_Scene modeling code data_
BEGIN

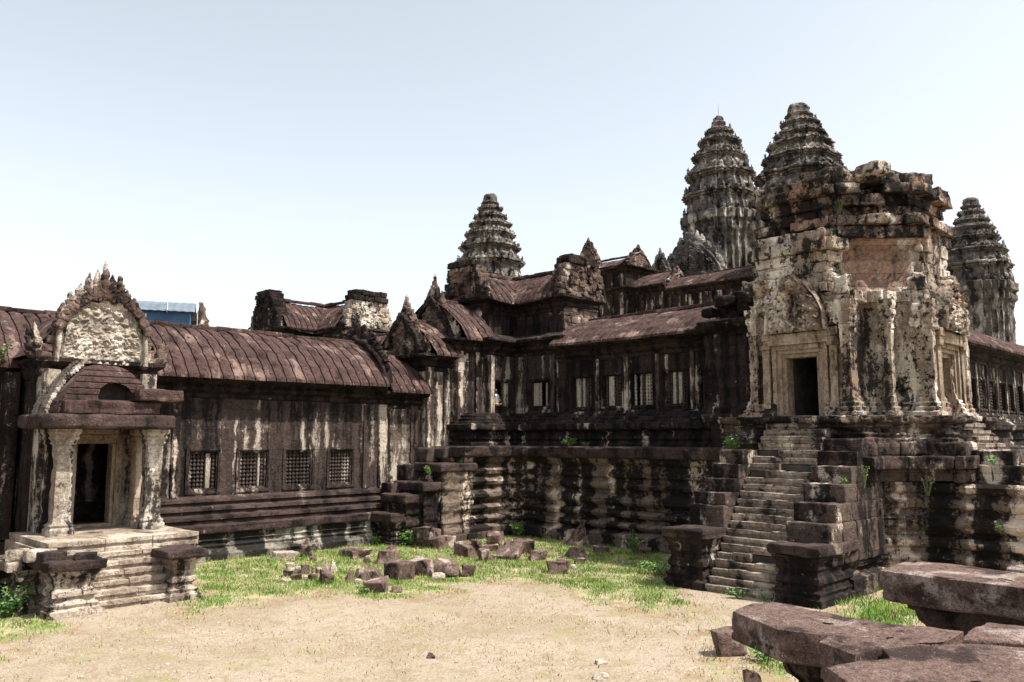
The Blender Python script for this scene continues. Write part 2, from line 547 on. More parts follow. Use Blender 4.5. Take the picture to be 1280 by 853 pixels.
def cover(x, y):
    p = Vector((x, y))
    d = max(sdist(p, q) for q in POLYS)
    nz = noise.noise((x * .8, y * .8, 0)) * .8 + noise.noise((x * 2.6, y * 2.6, 4)) * .5
    return max(0, min(1, .5 + d * .55 + nz * .75))


def gh(x, y):
    return .05 * noise.noise((x * .35, y * .35, 2)) + .015 * noise.noise((x * 1.7, y * 1.7, 7))


axis = [-3000, -600, -120, -40, -12] + [-4 + .3 * i for i in range(126)] + [38, 45, 60, 120, 600, 3000]
me = bpy.data.meshes.new('ground')
gv, gf, gc = [], [], []
na = len(axis)
for x in axis:
    for y in axis:
        inner = -4 <= x <= 34 and -4 <= y <= 34
        gv.append((x, y, gh(x, y) if inner else 0))
        gc.append(cover(x, y) if inner else .5)
for i in range(na - 1):
    for j in range(na - 1):
        a = i * na + j
        gf.append((a, a + na, a + na + 1, a + 1))
me.from_pydata(gv, [], gf)
at_ = me.color_attributes.new('grass_cover', 'FLOAT_COLOR', 'POINT')
at_.data.foreach_set('color', [q for c in gc for q in (c, c, c, 1)])
me.polygons.foreach_set('use_smooth', [True] * len(me.polygons))
m, t, b = nodes_of('courtyard_soil')
n = N(t)
P = n.new('ShaderNodeNewGeometry').outputs['Position']
cv = n.new('ShaderNodeAttribute', attribute_name='grass_cover').outputs['Fac']
f1, f2, f3 = n.noise(P, .35, 5, .6), n.noise(P, 2.2, 6, .65), n.noise(P, 14, 4, .7)
c = n.mix(n.step(f1, .42, .60), (.315, .258, .200), (.26, .208, .148))
c = n.mix(n.math('MULTIPLY', n.step(f2, .50, .64), .65), c, (.215, .155, .10))
c = n.mix(n.math('MULTIPLY', n.step(f3, .50, .62), .55), c, (.41, .352, .285))
c = n.mix(n.math('MULTIPLY', n.step(n.noise(P, 23, 4, .75), .52, .62), .75), c, (.17, .125, .07))
c = n.mix(n.math('MULTIPLY', n.step(n.noise(P, .75, 6, .75), .52, .64), .55), c, (.21, .20, .085))
c = n.mix(n.math('MULTIPLY', n.math('MULTIPLY', n.step(cv, .02, .30), n.step(n.noise(P, 1.3, 5, .7), .42, .60)), .75), c, (.225, .150, .085))
gcol = n.mix(n.step(n.noise(P, 1.1, 5, .65), .44, .58), (.11, .18, .04), (.35, .295, .18))
gcol = n.mix(n.math('MULTIPLY', n.step(f3, .52, .66), .6), gcol, (.45, .38, .24))
c = n.mix(n.math('MULTIPLY', n.step(n.math('ADD', cv, n.math('MULTIPLY', n.math('SUBTRACT', f2, .5), .9)), .35, .8), .85), c, gcol)
t.links.new(c, b.inputs['Base Color'])
b.inputs['Roughness'].default_value = .95
b.inputs['Specular IOR Level'].default_value = .1
hh = n.math('ADD', n.math('MULTIPLY', f3, .6), f2)
bp = n.new('ShaderNodeBump', {'Height': hh, 'Strength': .8, 'Distance': .09})
t.links.new(bp.outputs[0], b.inputs['Normal'])
me.materials.append(m)
ground = bpy.data.objects.new('ground', me)
col.objects.link(ground)
tag(ground, 'dry tan earth of the temple courtyard with worn grass', 'ground', kind='structure')

# ------------------------------------------------------------ temple pieces


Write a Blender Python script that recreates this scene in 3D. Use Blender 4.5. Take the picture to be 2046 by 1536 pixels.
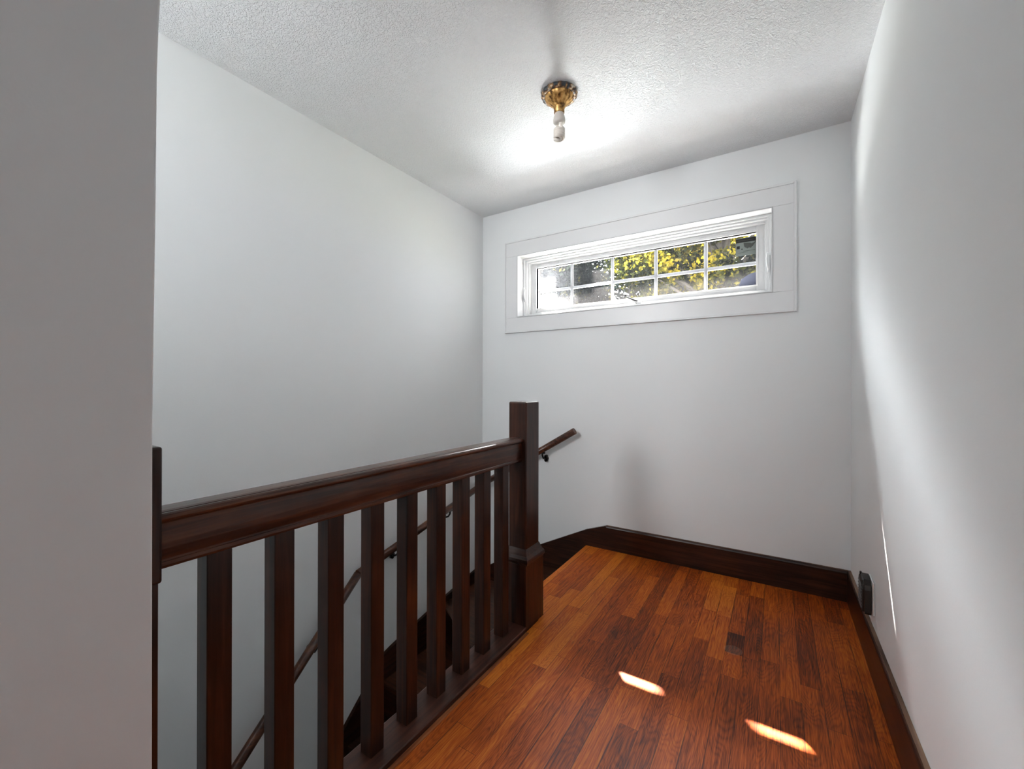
import bpy, bmesh, math, random
import numpy as np
from mathutils import Vector, Matrix

sc = bpy.context.scene
for o in list(bpy.data.objects): bpy.data.objects.remove(o)
COL = sc.collection
PI = math.pi

# ------------------------------------------------------------------ camera
FPX, YAW, PITCH, ROLL, CAMH = 835.3184, .5636, .0014, .0017, 1.0957
cd = bpy.data.cameras.new('camera')
cd.sensor_fit = 'HORIZONTAL'; cd.sensor_width = 36; cd.lens = FPX/2046*36
cd.clip_start = .02; cd.clip_end = 200
cam = bpy.data.objects.new('camera', cd); COL.objects.link(cam)
fw = Vector((-math.sin(YAW)*math.cos(PITCH), math.cos(YAW)*math.cos(PITCH), math.sin(PITCH)))
rt = Vector((math.cos(YAW), math.sin(YAW), 0)); up = rt.cross(fw)
c_, s_ = math.cos(ROLL), math.sin(ROLL)
r2 = rt*c_ + up*s_; u2 = up*c_ - rt*s_
cam.matrix_world = Matrix(((r2.x, u2.x, -fw.x, 0), (r2.y, u2.y, -fw.y, 0), (r2.z, u2.z, -fw.z, CAMH), (0, 0, 0, 1)))
sc.camera = cam

# ------------------------------------------------------------------ view
sc.view_settings.view_transform = 'Standard'
sc.view_settings.look = 'None'
sc.view_settings.gamma = 1
sc.view_settings.exposure = 1.0
sc.view_settings.use_curve_mapping = False

# ------------------------------------------------------------------ sky and sun
SUNV = Vector((-.81, 1, 1.44)).normalized()     # towards the sun
SKY_BASE, SKY_GLOW, SUN_E = 5.0, 100.0, 200.0
w = bpy.data.worlds.new('sky'); sc.world = w; w.use_nodes = True
nt = w.node_tree; nt.nodes.clear()
out = nt.nodes.new('ShaderNodeOutputWorld'); bg = nt.nodes.new('ShaderNodeBackground')
tc = nt.nodes.new('ShaderNodeTexCoord')
dot = nt.nodes.new('ShaderNodeVectorMath'); dot.operation = 'DOT_PRODUCT'; dot.inputs[1].default_value = SUNV
nt.links.new(tc.outputs['Generated'], dot.inputs[0])
mx = nt.nodes.new('ShaderNodeMath'); mx.operation = 'MAXIMUM'; mx.inputs[1].default_value = 0
nt.links.new(dot.outputs['Value'], mx.inputs[0])
pw = nt.nodes.new('ShaderNodeMath'); pw.operation = 'POWER'; pw.inputs[1].default_value = 10
nt.links.new(mx.outputs[0], pw.inputs[0])
ml = nt.nodes.new('ShaderNodeMath'); ml.operation = 'MULTIPLY_ADD'; ml.inputs[1].default_value = SKY_GLOW; ml.inputs[2].default_value = SKY_BASE
nt.links.new(pw.outputs[0], ml.inputs[0])
bg.inputs['Color'].default_value = (.93, .97, 1, 1)
nt.links.new(ml.outputs[0], bg.inputs['Strength']); nt.links.new(bg.outputs[0], out.inputs[0])

def light(name, kind, loc, direction, energy, **kw):
    l = bpy.data.lights.new(name, kind); l.energy = energy
    for k, v in kw.items(): setattr(l, k, v)
    o = bpy.data.objects.new(name, l); COL.objects.link(o); o.location = loc
    o.rotation_euler = Vector(direction).to_track_quat('-Z', 'Y').to_euler()
    return o
light('sun', 'SUN', (-3, 6, 9), -SUNV, SUN_E, angle=math.radians(.45), color=(1, .93, .84))
# added lamp standing in for sunlight reflected up through the window
light('upward_bounce_lamp', 'AREA', (-1.95, 3.75, 1.15), (.47, -1, .62), 94, shape='RECTANGLE', size=.9, size_y=.35, color=(.96, .99, 1))


# unseen fill lamp added high in the stairwell end behind the near wall
light('stair_fill', 'AREA', (-1.53, -.95, 2.02), (.30, 1, .02), 9.5, shape='RECTANGLE', size=.75, size_y=.7, spread=math.radians(100), color=(.98, .99, 1))

# added fill lamp in the hall, unseen behind the camera
light('hall_fill', 'AREA', (-.3, -2.85, 1.85), (.0, 1, .02), 6, shape='RECTANGLE', size=.9, size_y=.9, color=(.97, .99, 1))

def portal(name, loc, direction, sx, sy):
    o = light(name, 'AREA', loc, direction, 1, shape='RECTANGLE', size=sx, size_y=sy)
    o.data.cycles.is_portal = True
    return o
portal('daylight_stair_window', (-.8375, 2.95, 1.845), (0, -1, 0), 1.62, .45)

# ------------------------------------------------------------------ materials
def new_mat(name):
    m = bpy.data.materials.new(name); m.use_nodes = True
    n = m.node_tree; b = n.nodes['Principled BSDF']
    return m, n, b
def N(n, t, **kw):
    x = n.nodes.new(t)
    for k, v in kw.items(): setattr(x, k, v)
    return x
def L(n, a, b): n.links.new(a, b)
def mth(n, op, a, b=None, c=None, clamp=False):
    x = n.nodes.new('ShaderNodeMath'); x.operation = op; x.use_clamp = clamp
    for i, v in enumerate((a, b, c)):
        if v is None: continue
        if isinstance(v, (int, float)): x.inputs[i].default_value = v
        else: n.links.new(v, x.inputs[i])
    return x.outputs[0]
def ramp(n, fac, stops, interp='LINEAR'):
    r = n.nodes.new('ShaderNodeValToRGB'); r.color_ramp.interpolation = interp
    e = r.color_ramp.elements
    while len(e) < len(stops): e.new(.5)
    for i, (p, c) in enumerate(stops):
        e[i].position = p; e[i].color = (*c, 1) if len(c) == 3 else c
    n.links.new(fac, r.inputs[0]); return r.outputs[0]

def plain(name, col, rough=.5, metal=0, **kw):
    m, n, b = new_mat(name)
    b.inputs['Base Color'].default_value = (*col, 1); b.inputs['Roughness'].default_value = rough
    b.inputs['Metallic'].default_value = metal
    for k, v in kw.items(): b.inputs[k].default_value = v
    return m

def painted(name, col, rough, scale, strength, dist=.001, detail=2, var=.012):
    m, n, b = new_mat(name)
    tc = N(n, 'ShaderNodeTexCoord')
    no = N(n, 'ShaderNodeTexNoise'); no.inputs['Scale'].default_value = scale; no.inputs['Detail'].default_value = detail
    L(n, tc.outputs['Object'], no.inputs['Vector'])
    bp = N(n, 'ShaderNodeBump'); bp.inputs['Strength'].default_value = strength; bp.inputs['Distance'].default_value = dist
    L(n, no.outputs['Fac'], bp.inputs['Height']); L(n, bp.outputs[0], b.inputs['Normal'])
    n2 = N(n, 'ShaderNodeTexNoise'); n2.inputs['Scale'].default_value = 1.7; L(n, tc.outputs['Object'], n2.inputs['Vector'])
    c0 = tuple(max(0, x-var) for x in col); c1 = tuple(x+var for x in col)
    L(n, ramp(n, n2.outputs['Fac'], [(.3, c0), (.7, c1)]), b.inputs['Base Color'])
    b.inputs['Roughness'].default_value = rough
    return m

M = {}
M['wall'] = painted('wall_paint', (.852, .874, .882), .62, 160, .25, .0006)
def ceiling_mat():
    m, n, b = new_mat('ceiling_stipple')
    tc = N(n, 'ShaderNodeTexCoord')
    a = N(n, 'ShaderNodeTexNoise'); a.inputs['Scale'].default_value = 95; a.inputs['Detail'].default_value = 2.5; a.inputs['Distortion'].default_value = 1.0
    L(n, tc.outputs['Object'], a.inputs['Vector'])
    h = ramp(n, a.outputs['Fac'], [(.42, (0, 0, 0)), (.58, (1, 1, 1))])
    bp = N(n, 'ShaderNodeBump'); bp.inputs['Strength'].default_value = .8; bp.inputs['Distance'].default_value = .0032
    L(n, h, bp.inputs['Height']); L(n, bp.outputs[0], b.inputs['Normal'])
    b.inputs['Base Color'].default_value = (.862, .880, .895, 1); b.inputs['Roughness'].default_value = .65
    return m
M['ceiling'] = ceiling_mat()
M['white_trim'] = painted('white_trim_paint', (.83, .84, .85), .35, 60, .05, .0005)
M['vinyl'] = plain('white_vinyl', (.62, .63, .64), .35)
M['grille'] = plain('grey_white_grille', (.34, .35, .37), .5)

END

_YOUR TASK_
Both the line with "Write a Blender" and the line with "PI = math.pi" are included: reproduce them and every line between, exactly, with pictures omitted.

_SOLUTION FOR THIS TASK_
Write a Blender Python script that recreates this scene in 3D. Use Blender 4.5. Take the picture to be 2046 by 1536 pixels.
import bpy, bmesh, math, random
import numpy as np
from mathutils import Vector, Matrix

sc = bpy.context.scene
for o in list(bpy.data.objects): bpy.data.objects.remove(o)
COL = sc.collection
PI = math.pi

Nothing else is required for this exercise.